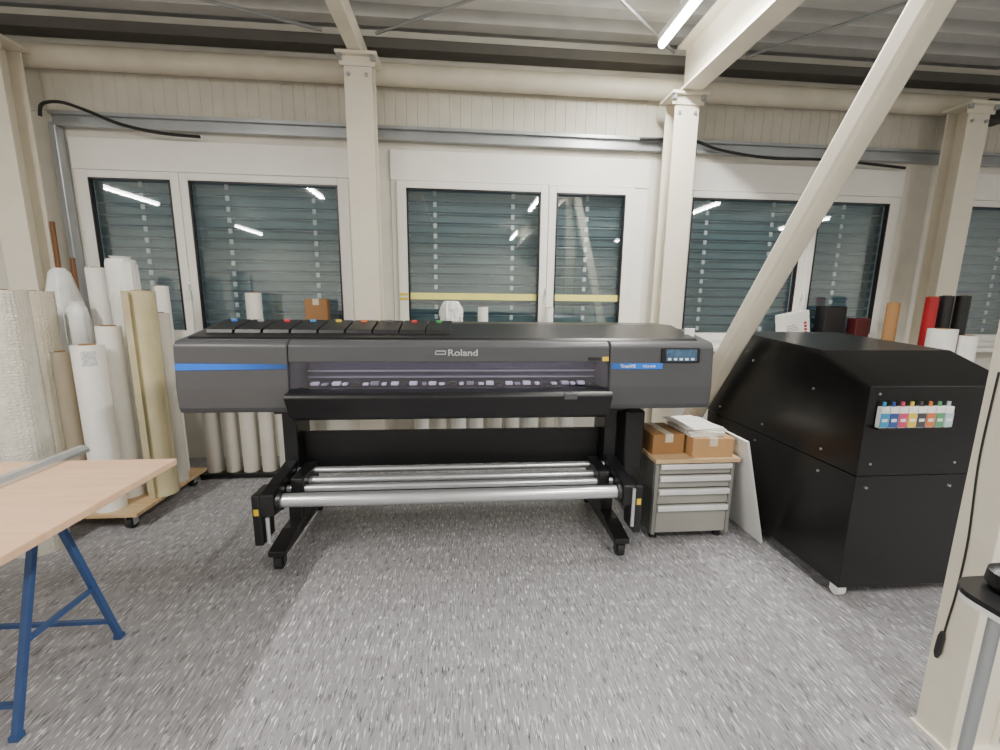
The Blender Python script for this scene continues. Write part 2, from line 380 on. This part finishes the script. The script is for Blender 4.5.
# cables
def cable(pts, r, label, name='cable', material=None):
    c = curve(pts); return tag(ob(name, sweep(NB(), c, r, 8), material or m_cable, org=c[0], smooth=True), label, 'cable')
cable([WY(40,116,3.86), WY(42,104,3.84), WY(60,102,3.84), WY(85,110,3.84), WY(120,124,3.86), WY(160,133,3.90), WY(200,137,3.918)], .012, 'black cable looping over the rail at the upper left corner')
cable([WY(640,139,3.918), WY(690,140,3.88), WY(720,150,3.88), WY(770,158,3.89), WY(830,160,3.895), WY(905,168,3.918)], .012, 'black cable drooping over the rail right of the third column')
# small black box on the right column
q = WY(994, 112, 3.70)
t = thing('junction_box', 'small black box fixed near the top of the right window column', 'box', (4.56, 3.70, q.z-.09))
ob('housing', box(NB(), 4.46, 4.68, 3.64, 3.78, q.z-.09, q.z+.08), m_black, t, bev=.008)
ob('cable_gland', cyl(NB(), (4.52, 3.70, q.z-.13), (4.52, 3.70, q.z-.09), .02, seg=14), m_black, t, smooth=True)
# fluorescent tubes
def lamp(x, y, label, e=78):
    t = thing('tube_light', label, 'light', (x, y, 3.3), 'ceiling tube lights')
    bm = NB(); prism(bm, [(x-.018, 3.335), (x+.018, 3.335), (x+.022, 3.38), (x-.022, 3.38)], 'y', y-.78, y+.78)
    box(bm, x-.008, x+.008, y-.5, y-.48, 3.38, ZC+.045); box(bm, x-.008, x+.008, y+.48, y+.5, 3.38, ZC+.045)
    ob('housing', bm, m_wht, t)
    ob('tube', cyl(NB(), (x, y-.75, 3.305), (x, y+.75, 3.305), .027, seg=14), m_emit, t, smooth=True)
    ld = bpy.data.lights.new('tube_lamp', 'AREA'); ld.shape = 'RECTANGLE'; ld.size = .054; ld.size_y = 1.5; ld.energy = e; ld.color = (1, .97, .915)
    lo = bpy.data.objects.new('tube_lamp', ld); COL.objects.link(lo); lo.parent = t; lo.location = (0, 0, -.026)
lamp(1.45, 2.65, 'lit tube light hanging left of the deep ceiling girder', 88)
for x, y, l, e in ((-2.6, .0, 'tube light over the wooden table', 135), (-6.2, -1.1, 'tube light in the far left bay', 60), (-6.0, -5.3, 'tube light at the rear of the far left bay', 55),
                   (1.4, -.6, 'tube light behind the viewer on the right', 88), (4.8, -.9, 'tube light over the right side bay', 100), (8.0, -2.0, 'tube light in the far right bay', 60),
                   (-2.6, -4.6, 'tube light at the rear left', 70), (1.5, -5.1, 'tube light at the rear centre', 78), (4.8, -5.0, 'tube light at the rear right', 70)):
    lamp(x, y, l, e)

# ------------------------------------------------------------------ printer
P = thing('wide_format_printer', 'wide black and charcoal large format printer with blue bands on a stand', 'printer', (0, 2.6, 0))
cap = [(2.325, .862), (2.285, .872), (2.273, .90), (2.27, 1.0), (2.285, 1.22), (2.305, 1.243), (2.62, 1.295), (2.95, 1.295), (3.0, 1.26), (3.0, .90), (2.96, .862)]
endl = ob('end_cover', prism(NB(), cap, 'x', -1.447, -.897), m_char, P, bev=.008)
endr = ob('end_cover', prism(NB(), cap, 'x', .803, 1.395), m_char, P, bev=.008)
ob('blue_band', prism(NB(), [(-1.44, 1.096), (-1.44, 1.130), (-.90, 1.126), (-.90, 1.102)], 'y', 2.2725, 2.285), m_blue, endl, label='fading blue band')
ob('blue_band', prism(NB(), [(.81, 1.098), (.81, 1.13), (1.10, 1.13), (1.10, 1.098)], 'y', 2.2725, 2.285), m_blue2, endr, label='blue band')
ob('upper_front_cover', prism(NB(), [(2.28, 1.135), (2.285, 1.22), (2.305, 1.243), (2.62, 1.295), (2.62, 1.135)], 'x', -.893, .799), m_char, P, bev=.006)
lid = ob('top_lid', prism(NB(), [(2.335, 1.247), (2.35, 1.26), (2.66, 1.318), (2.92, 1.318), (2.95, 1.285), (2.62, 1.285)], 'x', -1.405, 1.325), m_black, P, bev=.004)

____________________

Your instructions: Quote the material in full and exactly; do not carry over its pictures.

Final result:
The Blender Python script for this scene continues. Write part 2, from line 380 on. This part finishes the script. The script is for Blender 4.5.
# cables
def cable(pts, r, label, name='cable', material=None):
    c = curve(pts); return tag(ob(name, sweep(NB(), c, r, 8), material or m_cable, org=c[0], smooth=True), label, 'cable')
cable([WY(40,116,3.86), WY(42,104,3.84), WY(60,102,3.84), WY(85,110,3.84), WY(120,124,3.86), WY(160,133,3.90), WY(200,137,3.918)], .012, 'black cable looping over the rail at the upper left corner')
cable([WY(640,139,3.918), WY(690,140,3.88), WY(720,150,3.88), WY(770,158,3.89), WY(830,160,3.895), WY(905,168,3.918)], .012, 'black cable drooping over the rail right of the third column')
# small black box on the right column
q = WY(994, 112, 3.70)
t = thing('junction_box', 'small black box fixed near the top of the right window column', 'box', (4.56, 3.70, q.z-.09))
ob('housing', box(NB(), 4.46, 4.68, 3.64, 3.78, q.z-.09, q.z+.08), m_black, t, bev=.008)
ob('cable_gland', cyl(NB(), (4.52, 3.70, q.z-.13), (4.52, 3.70, q.z-.09), .02, seg=14), m_black, t, smooth=True)
# fluorescent tubes
def lamp(x, y, label, e=78):
    t = thing('tube_light', label, 'light', (x, y, 3.3), 'ceiling tube lights')
    bm = NB(); prism(bm, [(x-.018, 3.335), (x+.018, 3.335), (x+.022, 3.38), (x-.022, 3.38)], 'y', y-.78, y+.78)
    box(bm, x-.008, x+.008, y-.5, y-.48, 3.38, ZC+.045); box(bm, x-.008, x+.008, y+.48, y+.5, 3.38, ZC+.045)
    ob('housing', bm, m_wht, t)
    ob('tube', cyl(NB(), (x, y-.75, 3.305), (x, y+.75, 3.305), .027, seg=14), m_emit, t, smooth=True)
    ld = bpy.data.lights.new('tube_lamp', 'AREA'); ld.shape = 'RECTANGLE'; ld.size = .054; ld.size_y = 1.5; ld.energy = e; ld.color = (1, .97, .915)
    lo = bpy.data.objects.new('tube_lamp', ld); COL.objects.link(lo); lo.parent = t; lo.location = (0, 0, -.026)
lamp(1.45, 2.65, 'lit tube light hanging left of the deep ceiling girder', 88)
for x, y, l, e in ((-2.6, .0, 'tube light over the wooden table', 135), (-6.2, -1.1, 'tube light in the far left bay', 60), (-6.0, -5.3, 'tube light at the rear of the far left bay', 55),
                   (1.4, -.6, 'tube light behind the viewer on the right', 88), (4.8, -.9, 'tube light over the right side bay', 100), (8.0, -2.0, 'tube light in the far right bay', 60),
                   (-2.6, -4.6, 'tube light at the rear left', 70), (1.5, -5.1, 'tube light at the rear centre', 78), (4.8, -5.0, 'tube light at the rear right', 70)):
    lamp(x, y, l, e)

# ------------------------------------------------------------------ printer
P = thing('wide_format_printer', 'wide black and charcoal large format printer with blue bands on a stand', 'printer', (0, 2.6, 0))
cap = [(2.325, .862), (2.285, .872), (2.273, .90), (2.27, 1.0), (2.285, 1.22), (2.305, 1.243), (2.62, 1.295), (2.95, 1.295), (3.0, 1.26), (3.0, .90), (2.96, .862)]
endl = ob('end_cover', prism(NB(), cap, 'x', -1.447, -.897), m_char, P, bev=.008)
endr = ob('end_cover', prism(NB(), cap, 'x', .803, 1.395), m_char, P, bev=.008)
ob('blue_band', prism(NB(), [(-1.44, 1.096), (-1.44, 1.130), (-.90, 1.126), (-.90, 1.102)], 'y', 2.2725, 2.285), m_blue, endl, label='fading blue band')
ob('blue_band', prism(NB(), [(.81, 1.098), (.81, 1.13), (1.10, 1.13), (1.10, 1.098)], 'y', 2.2725, 2.285), m_blue2, endr, label='blue band')
ob('upper_front_cover', prism(NB(), [(2.28, 1.135), (2.285, 1.22), (2.305, 1.243), (2.62, 1.295), (2.62, 1.135)], 'x', -.893, .799), m_char, P, bev=.006)
lid = ob('top_lid', prism(NB(), [(2.335, 1.247), (2.35, 1.26), (2.66, 1.318), (2.92, 1.318), (2.95, 1.285), (2.62, 1.285)], 'x', -1.405, 1.325), m_black, P, bev=.004)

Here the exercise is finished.